Start of Material provided
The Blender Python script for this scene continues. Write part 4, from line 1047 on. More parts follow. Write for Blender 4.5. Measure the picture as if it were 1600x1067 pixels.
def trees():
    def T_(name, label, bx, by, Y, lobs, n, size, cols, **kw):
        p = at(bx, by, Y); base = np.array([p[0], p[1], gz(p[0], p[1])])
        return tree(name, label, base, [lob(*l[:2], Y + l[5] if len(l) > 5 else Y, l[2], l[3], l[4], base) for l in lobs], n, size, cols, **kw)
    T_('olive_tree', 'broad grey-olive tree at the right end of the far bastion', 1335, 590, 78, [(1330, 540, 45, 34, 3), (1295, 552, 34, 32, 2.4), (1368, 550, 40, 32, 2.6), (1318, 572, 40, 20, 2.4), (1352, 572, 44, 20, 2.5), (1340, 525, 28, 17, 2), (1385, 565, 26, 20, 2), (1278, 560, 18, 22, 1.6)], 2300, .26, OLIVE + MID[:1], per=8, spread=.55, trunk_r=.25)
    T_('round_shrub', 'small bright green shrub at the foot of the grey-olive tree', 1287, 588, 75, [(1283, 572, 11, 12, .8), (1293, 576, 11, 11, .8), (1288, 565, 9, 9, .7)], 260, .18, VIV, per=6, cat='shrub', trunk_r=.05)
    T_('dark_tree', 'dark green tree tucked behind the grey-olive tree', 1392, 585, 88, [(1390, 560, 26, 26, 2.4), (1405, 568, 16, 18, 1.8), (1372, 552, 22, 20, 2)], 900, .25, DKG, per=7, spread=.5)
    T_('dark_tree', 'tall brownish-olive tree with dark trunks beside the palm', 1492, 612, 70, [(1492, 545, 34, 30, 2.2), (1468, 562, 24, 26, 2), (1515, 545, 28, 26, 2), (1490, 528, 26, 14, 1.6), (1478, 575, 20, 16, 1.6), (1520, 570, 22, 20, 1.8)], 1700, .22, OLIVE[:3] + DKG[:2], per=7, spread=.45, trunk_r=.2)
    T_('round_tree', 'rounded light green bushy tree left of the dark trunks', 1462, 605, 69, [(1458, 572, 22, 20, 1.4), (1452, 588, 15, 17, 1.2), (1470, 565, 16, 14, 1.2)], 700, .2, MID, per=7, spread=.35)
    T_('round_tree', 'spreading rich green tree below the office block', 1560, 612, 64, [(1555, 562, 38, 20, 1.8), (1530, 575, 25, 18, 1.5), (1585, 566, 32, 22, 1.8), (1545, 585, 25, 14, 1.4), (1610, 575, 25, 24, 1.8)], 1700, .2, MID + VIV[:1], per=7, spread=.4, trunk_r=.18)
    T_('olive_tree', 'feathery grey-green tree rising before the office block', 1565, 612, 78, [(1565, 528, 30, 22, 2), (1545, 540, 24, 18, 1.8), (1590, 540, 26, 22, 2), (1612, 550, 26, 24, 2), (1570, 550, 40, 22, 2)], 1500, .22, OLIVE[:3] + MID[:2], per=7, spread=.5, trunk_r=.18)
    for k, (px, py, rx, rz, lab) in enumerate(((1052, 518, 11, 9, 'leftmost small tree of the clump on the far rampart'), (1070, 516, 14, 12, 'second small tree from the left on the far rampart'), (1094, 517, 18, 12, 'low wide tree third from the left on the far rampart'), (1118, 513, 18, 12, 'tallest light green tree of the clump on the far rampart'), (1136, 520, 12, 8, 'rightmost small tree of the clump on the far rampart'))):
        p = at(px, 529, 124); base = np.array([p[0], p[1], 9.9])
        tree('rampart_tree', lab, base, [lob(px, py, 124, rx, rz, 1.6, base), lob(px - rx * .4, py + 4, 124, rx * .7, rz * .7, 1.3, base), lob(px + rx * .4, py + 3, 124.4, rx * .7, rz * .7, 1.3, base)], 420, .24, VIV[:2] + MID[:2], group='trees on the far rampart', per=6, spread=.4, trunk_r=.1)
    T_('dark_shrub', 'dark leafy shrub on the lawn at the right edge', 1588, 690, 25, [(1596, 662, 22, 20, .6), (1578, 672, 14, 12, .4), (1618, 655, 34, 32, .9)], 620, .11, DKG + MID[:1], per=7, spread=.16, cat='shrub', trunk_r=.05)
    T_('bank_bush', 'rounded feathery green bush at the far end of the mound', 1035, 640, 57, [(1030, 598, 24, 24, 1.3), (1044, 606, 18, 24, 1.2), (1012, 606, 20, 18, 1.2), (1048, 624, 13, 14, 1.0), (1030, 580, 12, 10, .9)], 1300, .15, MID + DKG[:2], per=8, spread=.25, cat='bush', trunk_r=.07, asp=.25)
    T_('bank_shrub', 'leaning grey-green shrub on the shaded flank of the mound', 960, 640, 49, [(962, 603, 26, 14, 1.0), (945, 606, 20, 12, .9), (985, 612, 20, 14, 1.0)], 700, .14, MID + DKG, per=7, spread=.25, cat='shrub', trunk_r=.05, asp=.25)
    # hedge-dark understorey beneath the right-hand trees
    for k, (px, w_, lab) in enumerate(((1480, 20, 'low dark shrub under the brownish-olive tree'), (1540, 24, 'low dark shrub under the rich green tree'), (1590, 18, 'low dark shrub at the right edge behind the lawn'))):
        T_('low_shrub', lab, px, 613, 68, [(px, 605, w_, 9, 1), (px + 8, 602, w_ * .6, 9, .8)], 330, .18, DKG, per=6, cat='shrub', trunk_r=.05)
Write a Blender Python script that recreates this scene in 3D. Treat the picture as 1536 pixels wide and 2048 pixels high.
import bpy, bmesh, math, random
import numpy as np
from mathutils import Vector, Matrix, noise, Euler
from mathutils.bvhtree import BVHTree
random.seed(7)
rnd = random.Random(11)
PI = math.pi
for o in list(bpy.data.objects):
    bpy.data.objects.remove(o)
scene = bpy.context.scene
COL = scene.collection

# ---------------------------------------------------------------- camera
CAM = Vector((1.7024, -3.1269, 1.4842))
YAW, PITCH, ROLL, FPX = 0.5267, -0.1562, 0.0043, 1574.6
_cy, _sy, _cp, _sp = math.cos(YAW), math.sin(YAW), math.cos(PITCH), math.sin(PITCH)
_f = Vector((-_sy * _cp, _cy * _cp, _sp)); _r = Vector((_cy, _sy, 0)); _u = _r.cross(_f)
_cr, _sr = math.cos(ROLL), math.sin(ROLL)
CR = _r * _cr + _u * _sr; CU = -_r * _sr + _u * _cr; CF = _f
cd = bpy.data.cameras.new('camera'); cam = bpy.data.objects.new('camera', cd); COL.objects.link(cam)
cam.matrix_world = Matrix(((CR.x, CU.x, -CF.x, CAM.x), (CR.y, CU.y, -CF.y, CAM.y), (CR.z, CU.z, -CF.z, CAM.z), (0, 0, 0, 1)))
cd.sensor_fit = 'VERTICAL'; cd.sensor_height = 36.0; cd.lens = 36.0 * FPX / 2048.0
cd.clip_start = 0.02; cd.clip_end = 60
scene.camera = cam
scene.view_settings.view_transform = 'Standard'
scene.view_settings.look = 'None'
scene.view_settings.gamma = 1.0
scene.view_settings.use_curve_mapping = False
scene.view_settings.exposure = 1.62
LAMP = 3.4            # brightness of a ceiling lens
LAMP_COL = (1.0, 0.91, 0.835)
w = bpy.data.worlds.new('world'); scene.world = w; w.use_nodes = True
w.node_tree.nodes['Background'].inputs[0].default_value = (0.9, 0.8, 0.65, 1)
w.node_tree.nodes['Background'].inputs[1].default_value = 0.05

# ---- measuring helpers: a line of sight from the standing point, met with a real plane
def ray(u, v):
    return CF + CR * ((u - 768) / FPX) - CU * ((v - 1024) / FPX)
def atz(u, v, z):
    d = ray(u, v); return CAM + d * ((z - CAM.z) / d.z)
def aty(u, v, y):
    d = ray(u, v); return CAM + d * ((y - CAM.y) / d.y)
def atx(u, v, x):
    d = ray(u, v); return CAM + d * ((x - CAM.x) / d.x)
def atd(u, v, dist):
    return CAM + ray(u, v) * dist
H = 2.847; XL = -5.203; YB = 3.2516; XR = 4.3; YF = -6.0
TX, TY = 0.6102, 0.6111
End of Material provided
• [What the exercise asks] From the records above, print exactly the lines that run from the line with "Write a Blender" to the line with "w.node_tree.nodes['Background'].inputs[1].default_value = 0.05", inclusive.

• [In response]
Write a Blender Python script that recreates this scene in 3D. Treat the picture as 1536 pixels wide and 2048 pixels high.
import bpy, bmesh, math, random
import numpy as np
from mathutils import Vector, Matrix, noise, Euler
from mathutils.bvhtree import BVHTree
random.seed(7)
rnd = random.Random(11)
PI = math.pi
for o in list(bpy.data.objects):
    bpy.data.objects.remove(o)
scene = bpy.context.scene
COL = scene.collection

# ---------------------------------------------------------------- camera
CAM = Vector((1.7024, -3.1269, 1.4842))
YAW, PITCH, ROLL, FPX = 0.5267, -0.1562, 0.0043, 1574.6
_cy, _sy, _cp, _sp = math.cos(YAW), math.sin(YAW), math.cos(PITCH), math.sin(PITCH)
_f = Vector((-_sy * _cp, _cy * _cp, _sp)); _r = Vector((_cy, _sy, 0)); _u = _r.cross(_f)
_cr, _sr = math.cos(ROLL), math.sin(ROLL)
CR = _r * _cr + _u * _sr; CU = -_r * _sr + _u * _cr; CF = _f
cd = bpy.data.cameras.new('camera'); cam = bpy.data.objects.new('camera', cd); COL.objects.link(cam)
cam.matrix_world = Matrix(((CR.x, CU.x, -CF.x, CAM.x), (CR.y, CU.y, -CF.y, CAM.y), (CR.z, CU.z, -CF.z, CAM.z), (0, 0, 0, 1)))
cd.sensor_fit = 'VERTICAL'; cd.sensor_height = 36.0; cd.lens = 36.0 * FPX / 2048.0
cd.clip_start = 0.02; cd.clip_end = 60
scene.camera = cam
scene.view_settings.view_transform = 'Standard'
scene.view_settings.look = 'None'
scene.view_settings.gamma = 1.0
scene.view_settings.use_curve_mapping = False
scene.view_settings.exposure = 1.62
LAMP = 3.4            # brightness of a ceiling lens
LAMP_COL = (1.0, 0.91, 0.835)
w = bpy.data.worlds.new('world'); scene.world = w; w.use_nodes = True
w.node_tree.nodes['Background'].inputs[0].default_value = (0.9, 0.8, 0.65, 1)
w.node_tree.nodes['Background'].inputs[1].default_value = 0.05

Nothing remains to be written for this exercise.